February 13, 2012 at 8:35 am
So I have some stored procedures that clean up a specific backup folder every night to keep a certain number of day's backups on hand. How do I create a script to delete old .bak files older than 90 days, across the entire drive?
February 13, 2012 at 8:48 am
Is this a local drive or a networked backup location? Seems risky to want to wipe out filetypes across and entire drive...
______________________________________________________________________________Never argue with an idiot; Theyll drag you down to their level and beat you with experience
February 13, 2012 at 8:49 am
Local drive. Just want to specify (for example) D:\ and have it search the entire drive for old .bak flies.
February 13, 2012 at 8:51 am
I actually create a job using the maintenance plan feature of SQL Server to do this. I create the plan that deletes all differential backups. I then go and add a step before this step to do a full backup. So after my fill backup, it deletes all of my diff's. Acceptable for our company's risk tolerance and space usage, but may not be for your company. However, the maintenance plan created will allow you to choose how long you want to keep these files.
Jared
CE - Microsoft
February 13, 2012 at 8:53 am
That's not really what I am looking for but thanks. We enforce disk quotas for the developers so we don't want a ton of old crap laying around in various folders. Simply doing a recursive delete on the D: drive for .bak files older than 90 days is all I need.

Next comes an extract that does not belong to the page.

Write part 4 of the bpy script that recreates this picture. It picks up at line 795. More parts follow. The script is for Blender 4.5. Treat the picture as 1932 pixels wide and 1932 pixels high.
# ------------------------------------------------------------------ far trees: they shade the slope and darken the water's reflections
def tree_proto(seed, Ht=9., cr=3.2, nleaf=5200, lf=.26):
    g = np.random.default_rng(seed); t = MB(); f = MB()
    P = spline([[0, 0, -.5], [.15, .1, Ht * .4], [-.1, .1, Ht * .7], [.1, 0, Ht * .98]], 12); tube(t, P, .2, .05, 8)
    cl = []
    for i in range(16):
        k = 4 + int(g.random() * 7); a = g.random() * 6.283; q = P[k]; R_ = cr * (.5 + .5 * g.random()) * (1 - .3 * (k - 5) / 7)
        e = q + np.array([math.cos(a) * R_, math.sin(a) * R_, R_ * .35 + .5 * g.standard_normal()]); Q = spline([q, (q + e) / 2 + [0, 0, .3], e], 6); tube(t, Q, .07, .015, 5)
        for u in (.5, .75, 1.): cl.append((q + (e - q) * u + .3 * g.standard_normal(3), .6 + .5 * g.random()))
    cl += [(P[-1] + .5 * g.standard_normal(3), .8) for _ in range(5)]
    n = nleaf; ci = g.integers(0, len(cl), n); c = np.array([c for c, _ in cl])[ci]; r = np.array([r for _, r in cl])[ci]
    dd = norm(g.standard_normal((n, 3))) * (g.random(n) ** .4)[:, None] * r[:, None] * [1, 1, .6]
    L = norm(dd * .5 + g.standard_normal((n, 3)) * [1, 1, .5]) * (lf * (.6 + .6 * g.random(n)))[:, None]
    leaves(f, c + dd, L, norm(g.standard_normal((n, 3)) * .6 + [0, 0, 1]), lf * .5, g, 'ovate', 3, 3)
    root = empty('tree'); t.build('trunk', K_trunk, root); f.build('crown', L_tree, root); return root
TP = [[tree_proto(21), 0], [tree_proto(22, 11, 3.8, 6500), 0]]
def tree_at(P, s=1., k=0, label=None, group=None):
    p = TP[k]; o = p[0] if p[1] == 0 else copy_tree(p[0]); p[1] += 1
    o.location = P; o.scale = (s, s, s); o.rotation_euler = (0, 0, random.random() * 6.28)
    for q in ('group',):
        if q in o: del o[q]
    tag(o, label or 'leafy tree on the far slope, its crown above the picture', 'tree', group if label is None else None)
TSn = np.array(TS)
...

February 13, 2012 at 8:56 am
Again, using a maintenance plan and using the cleanup task will allow you to specify the extension for files to delete (bak), an age (>90 days), a file path and an option to include all sub-folders, and finally a schedule. I think this is exactly what you are looking for.
Jared
CE - Microsoft
February 13, 2012 at 9:01 am
I agree with Jared, sounds like the way to go
______________________________________________________________________________Never argue with an idiot; Theyll drag you down to their level and beat you with experience
February 13, 2012 at 9:11 am
I will give that a shot and post back if I get stuck.
February 13, 2012 at 9:00 pm
ahthomas (2/13/2012)
That's not really what I am looking for but thanks. We enforce disk quotas for the developers so we don't want a ton of old crap laying around in various folders. Simply doing a recursive delete on the D: drive for .bak files older than 90 days is all I need.
Are you deleting from the backup history in the log files in MSDB? If you're not, you're only doing a part of the job that a well laid out maintenance plan would take care of automatically.
--Jeff Moden
Change is inevitable... Change for the better is not.
February 14, 2012 at 6:52 am
Forgot to follow up on this yesterday. Looks like the maintenance plan goes only one subdirectory level down from D:\, so this doesn't work for what I need it to do. I need a FULL scan of the HDD for .bak files older than 90 days.